Titus’ revenge, in turn, is not spurred by the death of any of his sons – not even the one he killed by his own hand to clear his name – or by the emperor’s unjust death sentence or the horrifying mutilation of his daughter Lavinia. No. It is spurred by her rape. By the dishonour it brought:
Both her sweet hands, her tongue, and that more dear
Than hands or tongue, her spotless chastity,
Inhuman traitors, you constrain’d and forc’d.
This brings us to another outstanding issue pertinent to the male-dominated, patriarchal society of Titus Andronicus – commodification of women. A woman retains her value in a patriarchy as long as she is pure, unblemished by men, save for the official spouse – much like a merchandise. As soon as this is compromised, not only does she lose her value but her right to live as well. This is quite plainly explained by Emperor Saturninus, when he answers Titus’ question why it is proper to kill one’s own daughter if she’s been raped:
Because the girl should not survive her shame,
And by her presence still renew [father’s] sorrows.
This is how honour becomes an instrument of evil and destruction, which in this play assumes mythical proportions with the act of sacrificing Tamora’s other two sons and eating their flesh. Even the worst savagery becomes acceptable if the social code or custom finds it ethical.
The only protagonist who does not invoke honour is the mastermind of evil, Aaron the Moor, something of a crossbreed between Kayser Söze and a coloured epitome of the underdog. He is the central point of this contemporary interpretation of Titus Andronicus, a dark mirror reflecting the rampant Western civilisation and its diabolic hypocrisy in negative. His scorn for the Romans and their scorn for him give another important insight into the workings of evil: you first need to dehumanise your victim or opponent, strip them of any human attributes. Yet there lies a paradox: to dehumanise someone you need to be aware of their humanity. What if the root of evil lies in the fear to face this other’s humanity? Does this sound like splitting hair or is it the crucial distinction, especially for us here and now?
Whether it is the Roman Empire, Elizabethan England, Zagreb, or the world in 2018… nothing has really changed. This may be an oversimplification, but true nonetheless.
Yet, to paraphrase Susan Neiman, if we do not question this world, no wonder we won’t be able to find an answer. Therefore, to conclude this little essay, here are some new-age questions. They may seem pretentious, but it’s okay, just as long as they try to get past the inertia and indifference we live in.
Has the awareness of the cyclic recurrence of destruction become deep enough over time to finally inform the collective unconscious how unwarranted it really is? Will we eventually come to understand that the main of the four sources of pain is fear, as it nurtures the ego, the need to possess, and hatred itself? I refer to that primal of fears that makes Kurtz, the protagonist of Conrad’s Heart of Darkness, cry with his final breath: “The horror!

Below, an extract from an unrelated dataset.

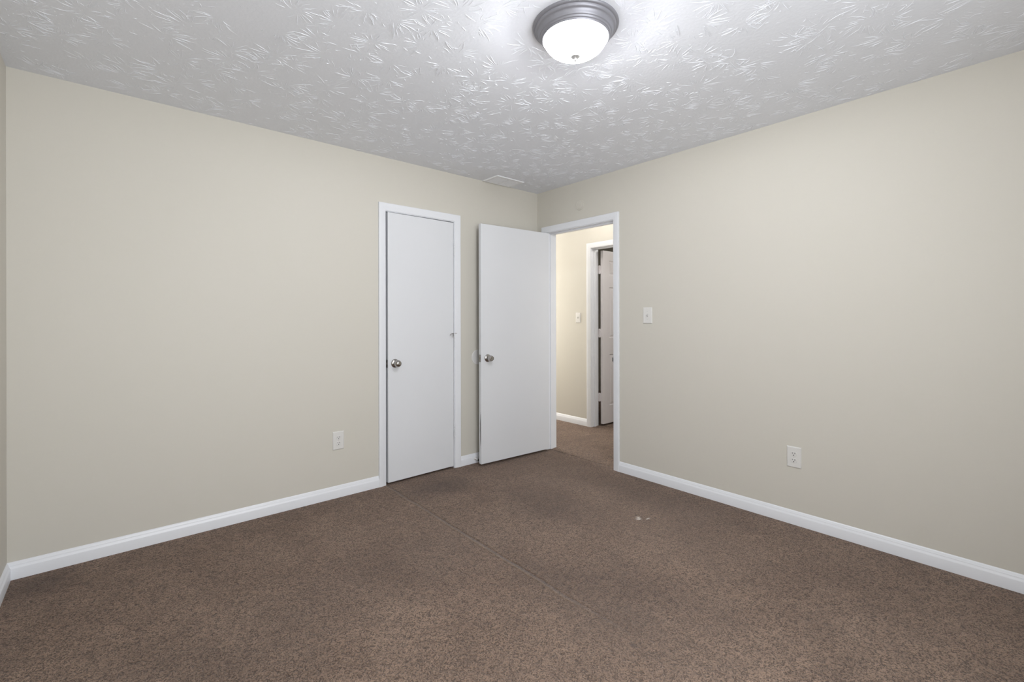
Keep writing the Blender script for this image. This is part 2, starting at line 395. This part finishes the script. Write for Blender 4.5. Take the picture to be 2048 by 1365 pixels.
def knob(parent, M, keyed=False):
    """door knob whose axis is local +Z of M; rose is its own sub-part"""
    if keyed:
        prof = [(.0, .0), (.013, .0), (.012, .018), (.0135, .024), (.0215, .028), (.0255, .034), (.0262, .042), (.0245, .052), (.0210, .060), (.0195, .0635), (.0178, .0645), (.0165, .0605), (0, .0605)]
    else:
        prof = [(.0, .0), (.013, .0), (.0115, .016), (.0130, .022), (.0200, .027), (.0252, .034), (.0268, .042), (.0262, .050), (.0230, .059), (.0170, .0655), (.0090, .0685), (0, .0690)]
    k = MB().lathe(prof, M, 40).build('knob', m_nickel, parent, smooth=True)
    MB().lathe([(0, -.001), (.0325, -.001), (.0325, .002), (.0312, .0045), (.024, .0085), (.016, .0115), (.0135, .0120), (0, .0120)], M, 40).build('rose', m_nickel, k, smooth=True)
    if keyed:
        n = MB(); n.box((-.0016, -.008, .0602), (.0016, .008, .0612)); n.v = [tuple(M @ Vector(v)) for v in n.v]
        n.build('keyhole', m_dark, k)
    return k

# ---------------------------------------------------------------- closet door (slightly ajar)
# empty at hinge line; leaf runs to local -x
d1 = empty('door_1', (-.9635, -.001, 0), (0, 0, math.radians(1.5)))
tag(d1, 'flat white closet door, almost closed, with round metal knob', 'door', 'structure')
LW = .5900
MB().box((-LW, 0, .016), (0, .035, 2.034)).build('leaf', m_door, d1, bevel=.0018)
for zc in (1.813, 1.063, .308): 
    hg = hinge(d1, (.0035, -.0065, zc), .098, m_door, .0062)
    if zc == 1.063:
        # hinge pin door stop: bent arm with two rubber tipped legs
        a = MB(); z = zc+.052
        a.tube([(.003, -.0065, z), (-.012, -.013, z+.003), (-.026, -.020, z+.002), (-.042, -.024, z-.004), (-.050, -.025, z-.013)], .0024)
        a.tube([(-.018, -.016, z+.002), (-.023, -.027, z-.008), (-.026, -.032, z-.022), (-.027, -.033, z-.032)], [.0024, .0026, .0040, .0045])
        a.tube([(.003, -.0065, z), (.013, -.011, z+.002), (.021, -.018, z+.001)], .0022)
        st = a.build('pin_stop', m_steel, hg, smooth=True)
MK = Matrix.Translation((-LW+.056, 0, .903)) @ Matrix.Rotation(PI/2, 4, 'X')
knob(d1, MK)
lp = MB().box((-LW-.0008, .005, .872), (-LW+.001, .030, .932)).build('latch_plate', m_steel, d1, bevel=.0004)
MB().add([(-LW, .010, .893), (-LW, .024, .893), (-LW-.010, .024, .893), (-LW, .010, .912), (-LW, .024, .912), (-LW-.010, .024, .912)],
         [(0, 1, 2), (5, 4, 3), (0, 2, 5, 3), (1, 4, 5, 2), (0, 3, 4, 1)]).build('latch_bolt', m_nickel, lp)

# ---------------------------------------------------------------- bedroom door, open against the north wall
ang = math.atan2(.038, .764)
d2 = empty('door_2', (-.0135, -.1690, 0), (0, 0, -ang))
tag(d2, 'flat white bedroom door standing open nearly against the wall', 'door', 'structure')
LW2 = .7640
MB().box((-LW2, 0, .020), (0, .035, 2.034)).build('leaf', m_door, d2, bevel=.0022)
for zc in (1.82, 1.04, .28):
    hinge(d2, (.0075, .0395, zc), .09, m_door, .006, [((.0, .004, zc-.045), (.0015, .035, zc+.045))])
MK = Matrix.Translation((-LW2+.066, 0, .905)) @ Matrix.Rotation(PI/2, 4, 'X')
knob(d2, MK, True)
MK = Matrix.Translation((-LW2+.066, .035, .905)) @ Matrix.Rotation(-PI/2, 4, 'X')
knob(d2, MK)
lp = MB().box((-LW2-.0010, .0045, .874), (-LW2+.001, .0305, .936)).build('latch_plate', m_steel, d2, bevel=.0004)
MB().add([(-LW2, .009, .897), (-LW2, .025, .897), (-LW2-.011, .009, .897), (-LW2, .009, .915), (-LW2, .025, .915), (-LW2-.011, .009, .915)],
         [(0, 1, 2), (5, 4, 3), (0, 2, 5, 3), (1, 4, 5, 2), (0, 3, 4, 1)]).build('latch_bolt', m_nickel, lp)
# scuffed bare strip low on the latch edge, ragged outline
e = MB(); zs = [.155+.025*i for i in range(13)]; vs = []
for i, z in enumerate(zs):
    f = math.sin(PI*i/12)**.5; vs += [(-LW2-.0006, .006+.0035*(1-f)+random.uniform(-.001, .001), z), (-LW2-.0006, .008+.011*f+random.uniform(-.0015, .0015), z)]
e.add(vs, [(2*i, 2*i+1, 2*i+3, 2*i+2) for i in range(12)])
e.build('worn_edge', m_scuff, d2)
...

The horror!”. Or will we even come to understand that FEAR is but an acronym for False Evidence Appearing Real?
Time that lies ahead of us, around us, and most importantly, within us, is vast with options. One of them is that we sit back comfortably in the Zagreb Youth Theatre and watch Titus Andronicus with a wise and sympathetic calm, as if it were a report from the heart of darkness long, long gone.
Are we ready to cross to the other side of the dark mirror of fear?